Haftung und Gewährleistung

Als B2B-Produkt unterliegen vorformulierte Geschäftsbedingungen gegenüber dem Kunden der White Label Lösung im Rahmen der AGB-Kontrolle lediglich den weniger strengen Anforderungen des § 307 BGB. Verbraucherschützende Normen müssen in diesem Vertragsverhältnis somit grundsätzlich nicht berücksichtigt werden. Gleichwohl besteht auch im unternehmerischen Rechtsverkehr bei der Festlegung von Haftungsbeschränkungen ein begrenzter Spielraum: Ein wirksamer Haftungsausschluss für Vorsatz und grobe Fahrlässigkeit kommt nicht in Betracht. Auch bei der Beschränkung von Gewährleistungsrechten müssen die gesetzlichen Wertungen berücksichtigt werden.
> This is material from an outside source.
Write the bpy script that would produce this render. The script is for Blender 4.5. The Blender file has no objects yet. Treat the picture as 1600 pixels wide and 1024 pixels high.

Abhängig von den konkreten Vertriebsketten kann zudem ein Durchgriff auf das entwickelnde Unternehmen im Falle eines Mangels der Software beim Endkunden möglich sein. Diese Risiken lassen sich neben der Wahl der richtigen vertraglichen Regelungen vor allem auch durch eine korrekt formulierte Leistungsbeschreibung minimieren.